Caro Francesco Merlo, non credo tu voglia far tacere la verità
Caro Francesco Merlo, è sabato ore 8 e trenta del mattino. Sono a Fiumicino. In partenza per Genova, e saranno parole. Poi Albenga, e saranno parole. A me il silenzio piace. Ma tu chiedi quel silenzio, quello lì, il silenzio sulla verità. Come faccio?

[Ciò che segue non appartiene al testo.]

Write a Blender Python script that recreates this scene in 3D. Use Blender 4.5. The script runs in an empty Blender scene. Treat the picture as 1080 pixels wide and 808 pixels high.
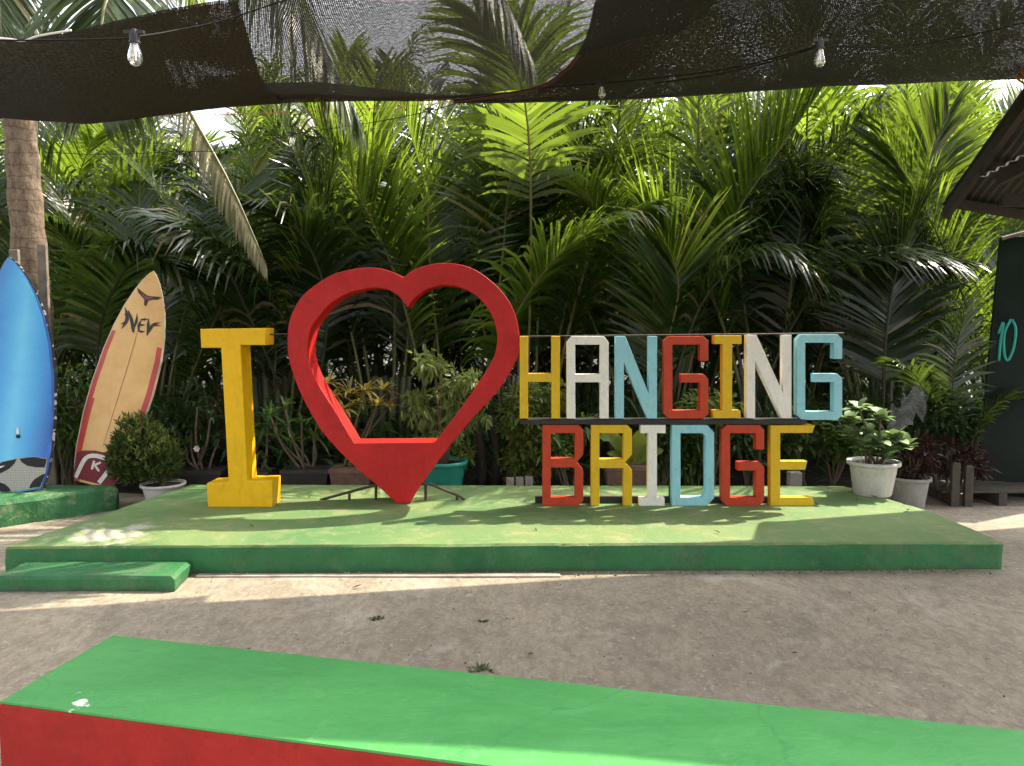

Caro Francesco Merlo, è sabato ore 8 e trenta del mattino. Sono a Fiumicino. In partenza per Genova, e saranno parole. Poi Albenga, e saranno parole. A me il silenzio piace. Ma tu chiedi quel silenzio, quello lì, il silenzio sulla verità. Come faccio? Lo chiedi in nome del dramma di una donna a Napoli, e mi rimproveri di volerla fare impazzire di dolore dopo l'aborto di un bambino malato. Riguardati il Foglio e il tuo giornale in questi giorni. Vedrai che di Napoli non abbiamo nemmeno dato notizia, mentre Repubblica sparava in prima pagina la montatura sul blitz. Vedrai che abbiamo parlato solo per dire che in tutto quel disgustoso chiasso ideologico e cronistico, violatore della privacy di una donna intervistata dopo essere stata interrogata, e sbattuta sul giornale, e gridata nelle piazze come simbolo di un diritto, solo la verità delle cose era rimasta imprigionata nel silenzio: un bambino ucciso perché malato. Non ti conosco come un ipocrita. Non credo tu voglia far tacere la verità con l'arte della retorica sofistica. Rileggi i fatti e concludine come ti detterebbe, non una citazione fuori squadra di sant'Ambrogio, ma la tua ragione e la tua ragione del cuore, perfino. Provaci, Francesco. La verità abita dentro l'uomo, si sa. Ma un giornalista o semplicemente un laico, che alla verità sia devoto, deve dirla senza fanatismo, senza accettare un banale litigio con Pannella. Ripensaci, se vuoi.